• **WHAT YOU NEED TO DO**
Word for word, restate every line of the listing that follows.

• **MATERIAL**
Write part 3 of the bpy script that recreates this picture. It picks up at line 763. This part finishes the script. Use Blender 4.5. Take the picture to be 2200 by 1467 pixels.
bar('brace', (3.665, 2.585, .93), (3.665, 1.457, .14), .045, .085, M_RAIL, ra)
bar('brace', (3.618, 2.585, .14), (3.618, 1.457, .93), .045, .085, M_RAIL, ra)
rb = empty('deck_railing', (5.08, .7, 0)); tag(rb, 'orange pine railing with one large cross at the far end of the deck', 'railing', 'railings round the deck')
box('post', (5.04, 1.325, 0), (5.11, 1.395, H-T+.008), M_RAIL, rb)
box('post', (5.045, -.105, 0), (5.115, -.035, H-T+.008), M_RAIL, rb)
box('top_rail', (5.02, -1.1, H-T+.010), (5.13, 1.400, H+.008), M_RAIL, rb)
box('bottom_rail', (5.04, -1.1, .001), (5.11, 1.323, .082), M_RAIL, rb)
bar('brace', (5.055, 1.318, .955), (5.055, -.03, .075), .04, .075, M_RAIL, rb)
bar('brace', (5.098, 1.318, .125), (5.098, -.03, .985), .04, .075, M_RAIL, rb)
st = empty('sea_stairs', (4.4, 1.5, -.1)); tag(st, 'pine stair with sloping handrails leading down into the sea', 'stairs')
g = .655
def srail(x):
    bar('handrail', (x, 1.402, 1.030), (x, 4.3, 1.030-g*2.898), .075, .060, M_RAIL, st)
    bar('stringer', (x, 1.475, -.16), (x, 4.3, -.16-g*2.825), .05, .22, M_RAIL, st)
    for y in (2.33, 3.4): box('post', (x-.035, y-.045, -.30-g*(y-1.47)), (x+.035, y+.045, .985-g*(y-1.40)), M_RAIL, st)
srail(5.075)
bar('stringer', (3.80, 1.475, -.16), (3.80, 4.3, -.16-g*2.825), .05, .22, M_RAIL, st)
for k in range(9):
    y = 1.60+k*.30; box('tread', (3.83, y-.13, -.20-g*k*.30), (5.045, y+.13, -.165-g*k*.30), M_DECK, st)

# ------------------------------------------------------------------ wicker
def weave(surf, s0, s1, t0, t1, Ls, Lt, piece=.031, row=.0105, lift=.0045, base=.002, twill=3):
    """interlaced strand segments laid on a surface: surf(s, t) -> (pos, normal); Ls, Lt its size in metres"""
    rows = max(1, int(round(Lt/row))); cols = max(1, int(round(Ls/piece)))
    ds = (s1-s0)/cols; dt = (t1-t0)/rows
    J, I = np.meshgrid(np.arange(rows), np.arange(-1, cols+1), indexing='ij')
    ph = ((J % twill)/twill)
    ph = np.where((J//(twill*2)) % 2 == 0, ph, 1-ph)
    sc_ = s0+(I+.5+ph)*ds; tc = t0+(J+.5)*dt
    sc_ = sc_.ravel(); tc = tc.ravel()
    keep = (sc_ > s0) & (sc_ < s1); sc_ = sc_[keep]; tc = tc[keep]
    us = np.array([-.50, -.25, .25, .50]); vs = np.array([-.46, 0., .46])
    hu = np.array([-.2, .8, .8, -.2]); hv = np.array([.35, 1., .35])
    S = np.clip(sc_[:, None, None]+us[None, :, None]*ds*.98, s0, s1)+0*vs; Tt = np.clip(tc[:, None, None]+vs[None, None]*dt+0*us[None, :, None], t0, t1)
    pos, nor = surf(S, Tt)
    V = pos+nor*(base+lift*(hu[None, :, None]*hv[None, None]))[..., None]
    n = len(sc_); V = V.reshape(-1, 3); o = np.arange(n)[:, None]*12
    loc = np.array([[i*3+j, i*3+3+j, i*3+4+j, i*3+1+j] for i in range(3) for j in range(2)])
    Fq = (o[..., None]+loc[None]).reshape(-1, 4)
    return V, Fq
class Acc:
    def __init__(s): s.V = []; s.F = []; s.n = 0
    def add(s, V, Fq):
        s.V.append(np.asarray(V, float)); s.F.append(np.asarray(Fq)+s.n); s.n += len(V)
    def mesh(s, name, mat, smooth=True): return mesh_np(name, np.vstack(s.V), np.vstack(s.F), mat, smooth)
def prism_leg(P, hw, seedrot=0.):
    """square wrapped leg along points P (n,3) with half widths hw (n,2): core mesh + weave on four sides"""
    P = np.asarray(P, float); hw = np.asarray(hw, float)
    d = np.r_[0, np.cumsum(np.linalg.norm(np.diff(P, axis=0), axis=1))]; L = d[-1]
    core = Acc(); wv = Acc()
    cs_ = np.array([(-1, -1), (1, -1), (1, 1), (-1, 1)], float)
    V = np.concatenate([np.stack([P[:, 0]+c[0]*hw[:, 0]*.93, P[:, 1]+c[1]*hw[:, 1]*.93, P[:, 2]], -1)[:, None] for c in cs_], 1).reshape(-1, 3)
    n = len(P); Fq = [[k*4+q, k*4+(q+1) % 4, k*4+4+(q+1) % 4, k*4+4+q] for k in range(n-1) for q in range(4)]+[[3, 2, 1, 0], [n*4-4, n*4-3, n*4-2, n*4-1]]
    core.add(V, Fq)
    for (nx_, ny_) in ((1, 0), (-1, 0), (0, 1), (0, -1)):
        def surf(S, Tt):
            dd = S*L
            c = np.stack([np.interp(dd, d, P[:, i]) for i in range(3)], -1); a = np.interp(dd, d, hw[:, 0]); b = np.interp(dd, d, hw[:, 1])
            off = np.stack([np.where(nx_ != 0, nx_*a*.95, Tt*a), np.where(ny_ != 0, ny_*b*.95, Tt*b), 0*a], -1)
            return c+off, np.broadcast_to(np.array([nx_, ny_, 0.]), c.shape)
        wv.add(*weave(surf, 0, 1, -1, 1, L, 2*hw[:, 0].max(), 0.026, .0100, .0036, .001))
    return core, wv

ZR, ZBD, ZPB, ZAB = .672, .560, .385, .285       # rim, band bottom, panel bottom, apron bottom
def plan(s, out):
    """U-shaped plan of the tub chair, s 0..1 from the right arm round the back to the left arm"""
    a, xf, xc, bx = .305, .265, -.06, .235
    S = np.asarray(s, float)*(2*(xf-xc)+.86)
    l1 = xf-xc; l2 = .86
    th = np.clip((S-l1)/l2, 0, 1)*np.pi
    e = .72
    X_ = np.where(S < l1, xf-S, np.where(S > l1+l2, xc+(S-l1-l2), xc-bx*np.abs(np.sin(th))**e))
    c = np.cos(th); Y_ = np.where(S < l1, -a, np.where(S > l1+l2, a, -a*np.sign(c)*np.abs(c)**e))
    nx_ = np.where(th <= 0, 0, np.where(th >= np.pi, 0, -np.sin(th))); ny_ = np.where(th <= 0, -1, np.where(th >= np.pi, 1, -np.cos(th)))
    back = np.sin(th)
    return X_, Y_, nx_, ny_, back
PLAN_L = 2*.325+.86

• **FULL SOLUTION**
Write part 3 of the bpy script that recreates this picture. It picks up at line 763. This part finishes the script. Use Blender 4.5. Take the picture to be 2200 by 1467 pixels.
bar('brace', (3.665, 2.585, .93), (3.665, 1.457, .14), .045, .085, M_RAIL, ra)
bar('brace', (3.618, 2.585, .14), (3.618, 1.457, .93), .045, .085, M_RAIL, ra)
rb = empty('deck_railing', (5.08, .7, 0)); tag(rb, 'orange pine railing with one large cross at the far end of the deck', 'railing', 'railings round the deck')
box('post', (5.04, 1.325, 0), (5.11, 1.395, H-T+.008), M_RAIL, rb)
box('post', (5.045, -.105, 0), (5.115, -.035, H-T+.008), M_RAIL, rb)
box('top_rail', (5.02, -1.1, H-T+.010), (5.13, 1.400, H+.008), M_RAIL, rb)
box('bottom_rail', (5.04, -1.1, .001), (5.11, 1.323, .082), M_RAIL, rb)
bar('brace', (5.055, 1.318, .955), (5.055, -.03, .075), .04, .075, M_RAIL, rb)
bar('brace', (5.098, 1.318, .125), (5.098, -.03, .985), .04, .075, M_RAIL, rb)
st = empty('sea_stairs', (4.4, 1.5, -.1)); tag(st, 'pine stair with sloping handrails leading down into the sea', 'stairs')
g = .655
def srail(x):
    bar('handrail', (x, 1.402, 1.030), (x, 4.3, 1.030-g*2.898), .075, .060, M_RAIL, st)
    bar('stringer', (x, 1.475, -.16), (x, 4.3, -.16-g*2.825), .05, .22, M_RAIL, st)
    for y in (2.33, 3.4): box('post', (x-.035, y-.045, -.30-g*(y-1.47)), (x+.035, y+.045, .985-g*(y-1.40)), M_RAIL, st)
srail(5.075)
bar('stringer', (3.80, 1.475, -.16), (3.80, 4.3, -.16-g*2.825), .05, .22, M_RAIL, st)
for k in range(9):
    y = 1.60+k*.30; box('tread', (3.83, y-.13, -.20-g*k*.30), (5.045, y+.13, -.165-g*k*.30), M_DECK, st)

# ------------------------------------------------------------------ wicker
def weave(surf, s0, s1, t0, t1, Ls, Lt, piece=.031, row=.0105, lift=.0045, base=.002, twill=3):
    """interlaced strand segments laid on a surface: surf(s, t) -> (pos, normal); Ls, Lt its size in metres"""
    rows = max(1, int(round(Lt/row))); cols = max(1, int(round(Ls/piece)))
    ds = (s1-s0)/cols; dt = (t1-t0)/rows
    J, I = np.meshgrid(np.arange(rows), np.arange(-1, cols+1), indexing='ij')
    ph = ((J % twill)/twill)
    ph = np.where((J//(twill*2)) % 2 == 0, ph, 1-ph)
    sc_ = s0+(I+.5+ph)*ds; tc = t0+(J+.5)*dt
    sc_ = sc_.ravel(); tc = tc.ravel()
    keep = (sc_ > s0) & (sc_ < s1); sc_ = sc_[keep]; tc = tc[keep]
    us = np.array([-.50, -.25, .25, .50]); vs = np.array([-.46, 0., .46])
    hu = np.array([-.2, .8, .8, -.2]); hv = np.array([.35, 1., .35])
    S = np.clip(sc_[:, None, None]+us[None, :, None]*ds*.98, s0, s1)+0*vs; Tt = np.clip(tc[:, None, None]+vs[None, None]*dt+0*us[None, :, None], t0, t1)
    pos, nor = surf(S, Tt)
    V = pos+nor*(base+lift*(hu[None, :, None]*hv[None, None]))[..., None]
    n = len(sc_); V = V.reshape(-1, 3); o = np.arange(n)[:, None]*12
    loc = np.array([[i*3+j, i*3+3+j, i*3+4+j, i*3+1+j] for i in range(3) for j in range(2)])
    Fq = (o[..., None]+loc[None]).reshape(-1, 4)
    return V, Fq
class Acc:
    def __init__(s): s.V = []; s.F = []; s.n = 0
    def add(s, V, Fq):
        s.V.append(np.asarray(V, float)); s.F.append(np.asarray(Fq)+s.n); s.n += len(V)
    def mesh(s, name, mat, smooth=True): return mesh_np(name, np.vstack(s.V), np.vstack(s.F), mat, smooth)
def prism_leg(P, hw, seedrot=0.):
    """square wrapped leg along points P (n,3) with half widths hw (n,2): core mesh + weave on four sides"""
    P = np.asarray(P, float); hw = np.asarray(hw, float)
    d = np.r_[0, np.cumsum(np.linalg.norm(np.diff(P, axis=0), axis=1))]; L = d[-1]
    core = Acc(); wv = Acc()
    cs_ = np.array([(-1, -1), (1, -1), (1, 1), (-1, 1)], float)
    V = np.concatenate([np.stack([P[:, 0]+c[0]*hw[:, 0]*.93, P[:, 1]+c[1]*hw[:, 1]*.93, P[:, 2]], -1)[:, None] for c in cs_], 1).reshape(-1, 3)
    n = len(P); Fq = [[k*4+q, k*4+(q+1) % 4, k*4+4+(q+1) % 4, k*4+4+q] for k in range(n-1) for q in range(4)]+[[3, 2, 1, 0], [n*4-4, n*4-3, n*4-2, n*4-1]]
    core.add(V, Fq)
    for (nx_, ny_) in ((1, 0), (-1, 0), (0, 1), (0, -1)):
        def surf(S, Tt):
            dd = S*L
            c = np.stack([np.interp(dd, d, P[:, i]) for i in range(3)], -1); a = np.interp(dd, d, hw[:, 0]); b = np.interp(dd, d, hw[:, 1])
            off = np.stack([np.where(nx_ != 0, nx_*a*.95, Tt*a), np.where(ny_ != 0, ny_*b*.95, Tt*b), 0*a], -1)
            return c+off, np.broadcast_to(np.array([nx_, ny_, 0.]), c.shape)
        wv.add(*weave(surf, 0, 1, -1, 1, L, 2*hw[:, 0].max(), 0.026, .0100, .0036, .001))
    return core, wv

ZR, ZBD, ZPB, ZAB = .672, .560, .385, .285       # rim, band bottom, panel bottom, apron bottom
def plan(s, out):
    """U-shaped plan of the tub chair, s 0..1 from the right arm round the back to the left arm"""
    a, xf, xc, bx = .305, .265, -.06, .235
    S = np.asarray(s, float)*(2*(xf-xc)+.86)
    l1 = xf-xc; l2 = .86
    th = np.clip((S-l1)/l2, 0, 1)*np.pi
    e = .72
    X_ = np.where(S < l1, xf-S, np.where(S > l1+l2, xc+(S-l1-l2), xc-bx*np.abs(np.sin(th))**e))
    c = np.cos(th); Y_ = np.where(S < l1, -a, np.where(S > l1+l2, a, -a*np.sign(c)*np.abs(c)**e))
    nx_ = np.where(th <= 0, 0, np.where(th >= np.pi, 0, -np.sin(th))); ny_ = np.where(th <= 0, -1, np.where(th >= np.pi, 1, -np.cos(th)))
    back = np.sin(th)
    return X_, Y_, nx_, ny_, back
PLAN_L = 2*.325+.86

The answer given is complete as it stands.